With these odds, the question becomes how doctoral students can complete their program successfully and have a positive experience during their academic tenure. It should be reiterated that although half of doctoral students reportedly do not complete their dissertation, the remaining half not only successfully graduate, but also call their experience highly rewarding. While success strategies may not be universal, we offer a few key insights from our collective experience that most students will find beneficial.

#1. Don't underestimate the amount of work that a dissertation actually takes. A dissertation is a capstone research experience that demonstrates a student’s ability to conduct good independent research. Students often ask when they should begin working on their dissertation.  Our emphatic answer is, “As early as possible.” You need to become very familiar with the research/literature in your field of study. You have already expressed a strong interest by pursuing a doctoral degree in a given field, and you should continue to gain a solid background in that field’s literature. It is through your in-depth knowledge of your field’s literature that you will find a researchable topic for your dissertation.
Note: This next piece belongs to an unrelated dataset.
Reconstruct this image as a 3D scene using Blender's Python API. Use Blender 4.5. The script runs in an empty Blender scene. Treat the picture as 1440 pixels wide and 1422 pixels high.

Remember, good research is research that expands on the topical knowledge base, makes an important contribution to its applicable field, and is manageable.

#2. Have or develop good time-management skills. Your dissertation cannot be done overnight; it will take a great deal of time and energy to be successful. Begin early and be consistent with dedicating time to work on your dissertation. Identifying a potential topic early affords you the potential of building on your dissertation review by incorporating your topic area into other classes. Difficult life events will continue to occur during your academic tenure, potentially making time dedicated to your dissertation a challenge. Successful doctoral students also schedule relaxation time to help keep a positive balance in their life. Keep in mind that the average amount of time it takes to complete a doctoral program is relatively small compared to what awaits after graduation.

#3. Perhaps most important of all, begin building a solid working relationship with faculty who may become your dissertation committee and/or chair. Research has indicated that students who have strong working relationships with their dissertation chair (or co-chairs) report less stress and show greater potential for successfully completing their dissertation. Also, whenever possible, gain experiences with research. Your research experiences should be guided by experienced researchers with the key objective to build confidence in your research ability and to gain necessary insight into the research process.

—Robert A. Horn, Ph.D., William E. Martin, Ed.D., and Elizabeth A. Bartolini, M.Ed.